Il conviendrait toutefois de rester prudent lors de la mise en place de cette forme de labellisation : elle ne devrait pas conduire à provoquer une « pénurie » d'experts spécialisés en la matière. Il convient donc de se régler au plus près de ce qui est déjà effectué dans la pratique.

Recommandation : mettre en place une labellisation « CatNat » pour garantir un niveau « socle » de formation des experts en assurance pour les catastrophes naturelles.

Des garanties d'indépendance doivent également être inscrites dans la loi. À l'heure actuelle, il est possible pour l'expertise d'être rémunérée en fonction de son résultat, ce qui n'est bien entendu pas acceptable.
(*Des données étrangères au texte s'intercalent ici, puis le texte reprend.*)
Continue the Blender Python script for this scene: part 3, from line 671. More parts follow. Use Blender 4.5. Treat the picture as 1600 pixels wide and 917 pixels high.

Il convient également d'interdire les liens capitalistiques entre la société d'experts et l'assureur.

Recommandation : interdire la rémunération des experts en fonction des conclusions de l'expertise, ainsi que les liens capitalistiques entre la société d'experts et l'assureur.


* 47 Article L. 125-1 du code des assurances.

* 48 Article L. 125-2 du code des assurances.

* 49 Article L. 125-6 du code des assurances.

* 50 Décision du Conseil d'État, 8ème et 3ème sous-sections réunies, du 15 juin 2005, 266970, Département de Corse du Sud.

* 51 Réponses du BCT au questionnaire du rapporteur spécial.

* 52 Chiffres tirés de l'enquête « Budget de famille de l'INSEE ».

* 53 Réponses de la direction générale des outre-mer au questionnaire du rapporteur spécial.

* 54 Réponses de la direction générale des outre-mer au questionnaire du rapporteur spécial.

* 55 Bruno Le Maire, ministre de l'économie et des finances, cité dans l'article « Inondations dans le Pas-de-Calais : les assureurs n'appliqueront pas deux fois la franchise aux sinistrés », Sébastien Acedo, L'argus de l'assurance, 7 janvier 2024.

* 56 Vincent Ledoux, 6 octobre, cité par l'article « Catastrophes naturelles : les experts sur la sellette », Géraldine Dauvergne, L'argus de l'assurance, 17 avril 2024.

* 57 4 janvier 2024.

* 58 Rapport « RGA, n'attendons pas que ce soit la cata ! », Vincent Ledoux, octobre 2023, page 39.